Summer 2006

I'll Be in My Trailer: The Creative Wars Between Directors and Actors
(Michael Wiese Productions, 217 pages, $26.95)
By John Badham and Craig Modderno

Directors and ActorsThe love-hate relationship between directors and actors is entertainingly dissected by veteran director John Badham and industry journalist Craig Modderno in this kiss-and-tell primer from the directing frontlines. What does a director do when he has a crew of 60 standing around at midnight in below zero weather on New York’s Verrazano Bridge and the film’s 22-year-old star won’t come out of his trailer? Badham, who experienced that dilemma on his second film, Saturday Night Fever with John Travolta, has practical tips for this dreaded scenario and many others. Enlivened by interviews with over 40 directors and actors who aren’t afraid to name names and tell what bugs them–or inspires them–the book will be especially useful to novice filmmakers.

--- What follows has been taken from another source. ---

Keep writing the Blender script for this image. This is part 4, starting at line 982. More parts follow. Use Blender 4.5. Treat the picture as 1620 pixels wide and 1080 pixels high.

Though Alfred Hitchcock famously stated that actors should be “treated like cattle,” Badham and Modderno advocate a more humane approach. In fact, a deep respect for the art and craft of acting and those who practice it imbues the book. Chastising directors for rudeness during auditions and aloofness on the set, the authors are not afraid, with tongue firmly in cheek, to title one of their chapters, “Are Actors Nuts?” and then proceed to cite various examples of behavior that answers the question affirmatively. At the same time, directors come under fire for their own nutty or, at the very least, obsessive behavior. Working with a young director who wanted to do take after take despite pronouncing what he already had as “perfect,” actor Clint Eastwood, known for running a fast moving set himself, walked away from the director mid-sentence saying, “Kid, perfect is as good as I get.” In the power play between actor and director, it seems one word can tip the balance or one ill-advised decision can have dire consequences. For instance, the authors have some succinct advice for those directors thinking of engaging in “intimate relations” with their actors: “why not drink Drano instead?”